Objective
Give every line again exactly as it appears, please, but not the pictures.

- - - - -

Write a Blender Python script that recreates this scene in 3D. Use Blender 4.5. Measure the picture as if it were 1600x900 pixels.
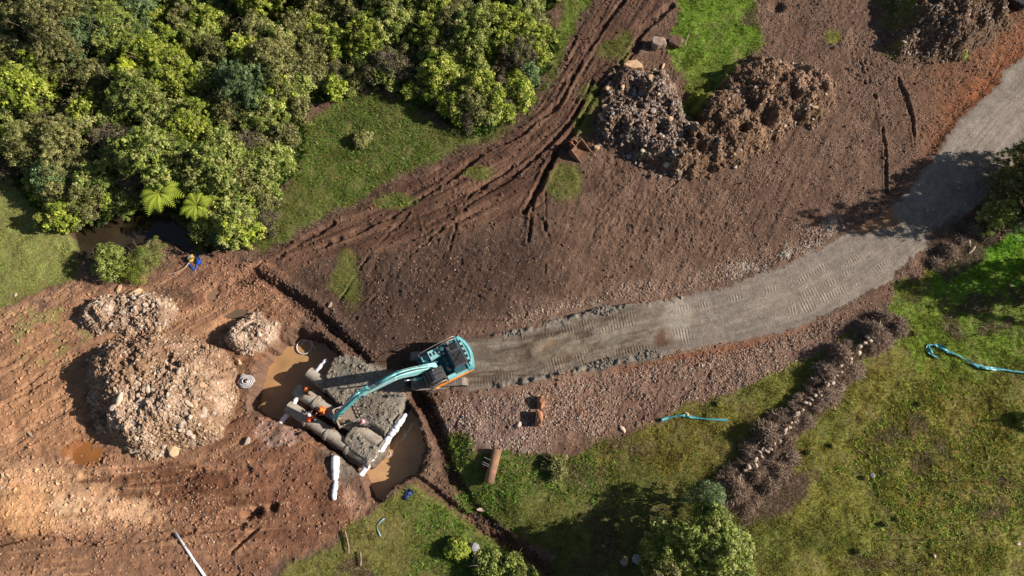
import bpy, bmesh, math, random
import numpy as np
from mathutils import Vector, Matrix, Quaternion
for o in list(bpy.data.objects): bpy.data.objects.remove(o)
SC = bpy.context.scene
COL = SC.collection
rnd = random.Random(5)
# ------------------------------------------------------------------ camera, sky, sun, exposure
TILT = math.radians(20); FOC = 1067.0; CH = 52.2
cam_d = bpy.data.cameras.new('camera'); cam = bpy.data.objects.new('camera', cam_d); COL.objects.link(cam)
cam.location = (0, 0, CH); cam.rotation_euler = (TILT, 0, 0)
cam_d.sensor_width = 36; cam_d.lens = FOC/1600*36; cam_d.clip_start = .5; cam_d.clip_end = 3000
SC.camera = cam
ELEV = math.radians(28.5)
W = bpy.data.worlds.new('World'); SC.world = W; W.use_nodes = True
nt = W.node_tree; bg = nt.nodes['Background']
sky = nt.nodes.new('ShaderNodeTexSky'); sky.sky_type = 'NISHITA'; sky.sun_disc = False
sky.sun_elevation = ELEV; sky.sun_rotation = math.radians(90)
nt.links.new(sky.outputs[0], bg.inputs[0]); bg.inputs[1].default_value = 0.05
sd = bpy.data.lights.new('sun', 'SUN'); sd.energy = 5.0; sd.angle = math.radians(.5); sd.color = (1, .95, .88)
sun = bpy.data.objects.new('sun', sd); COL.objects.link(sun)
sun.rotation_euler = Vector((math.cos(ELEV), 0, math.sin(ELEV))).to_track_quat('Z', 'Y').to_euler()
sun.location = (60, 20, 60)
vs = SC.view_settings; vs.view_transform = 'Standard'; vs.look = 'None'; vs.exposure = 0.72; vs.gamma = 1; vs.use_curve_mapping = False
SC.render.engine = 'CYCLES'

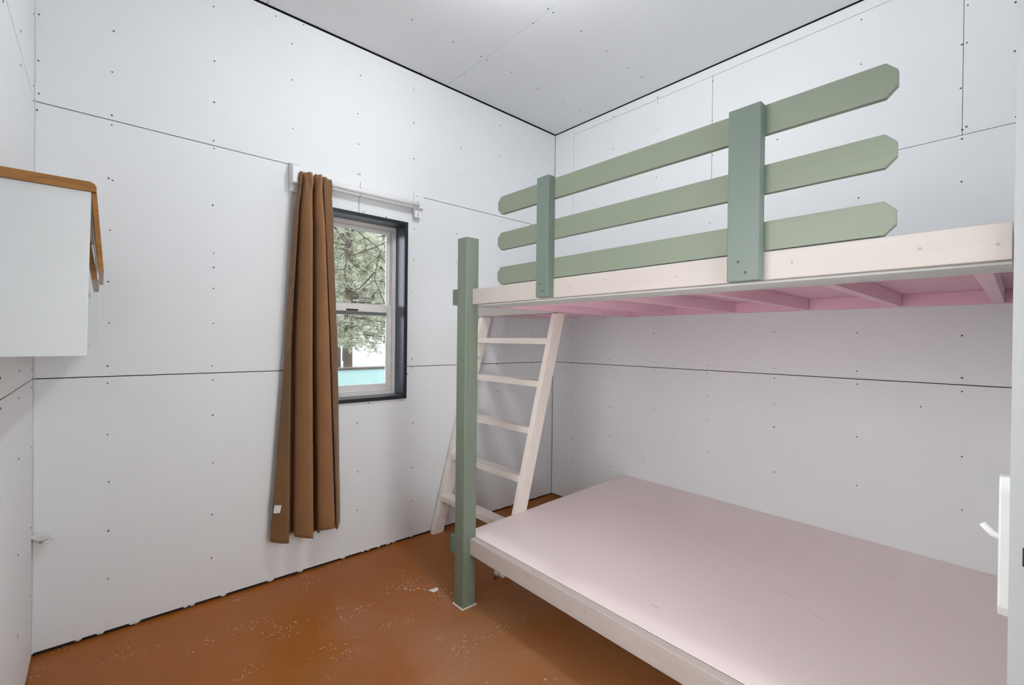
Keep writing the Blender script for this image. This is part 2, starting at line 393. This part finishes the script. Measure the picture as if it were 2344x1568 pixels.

- - - - -

Response to the exercise
Write a Blender Python script that recreates this scene in 3D. Use Blender 4.5. Measure the picture as if it were 1600x900 pixels.
import bpy, bmesh, math, random
import numpy as np
from mathutils import Vector, Matrix, Quaternion
for o in list(bpy.data.objects): bpy.data.objects.remove(o)
SC = bpy.context.scene
COL = SC.collection
rnd = random.Random(5)
# ------------------------------------------------------------------ camera, sky, sun, exposure
TILT = math.radians(20); FOC = 1067.0; CH = 52.2
cam_d = bpy.data.cameras.new('camera'); cam = bpy.data.objects.new('camera', cam_d); COL.objects.link(cam)
cam.location = (0, 0, CH); cam.rotation_euler = (TILT, 0, 0)
cam_d.sensor_width = 36; cam_d.lens = FOC/1600*36; cam_d.clip_start = .5; cam_d.clip_end = 3000
SC.camera = cam
ELEV = math.radians(28.5)
W = bpy.data.worlds.new('World'); SC.world = W; W.use_nodes = True
nt = W.node_tree; bg = nt.nodes['Background']
sky = nt.nodes.new('ShaderNodeTexSky'); sky.sky_type = 'NISHITA'; sky.sun_disc = False
sky.sun_elevation = ELEV; sky.sun_rotation = math.radians(90)
nt.links.new(sky.outputs[0], bg.inputs[0]); bg.inputs[1].default_value = 0.05
sd = bpy.data.lights.new('sun', 'SUN'); sd.energy = 5.0; sd.angle = math.radians(.5); sd.color = (1, .95, .88)
sun = bpy.data.objects.new('sun', sd); COL.objects.link(sun)
sun.rotation_euler = Vector((math.cos(ELEV), 0, math.sin(ELEV))).to_track_quat('Z', 'Y').to_euler()
sun.location = (60, 20, 60)
vs = SC.view_settings; vs.view_transform = 'Standard'; vs.look = 'None'; vs.exposure = 0.72; vs.gamma = 1; vs.use_curve_mapping = False
SC.render.engine = 'CYCLES'

Keep writing the Blender script for this image. This is part 2, starting at line 393. This part finishes the script. Measure the picture as if it were 2344x1568 pixels.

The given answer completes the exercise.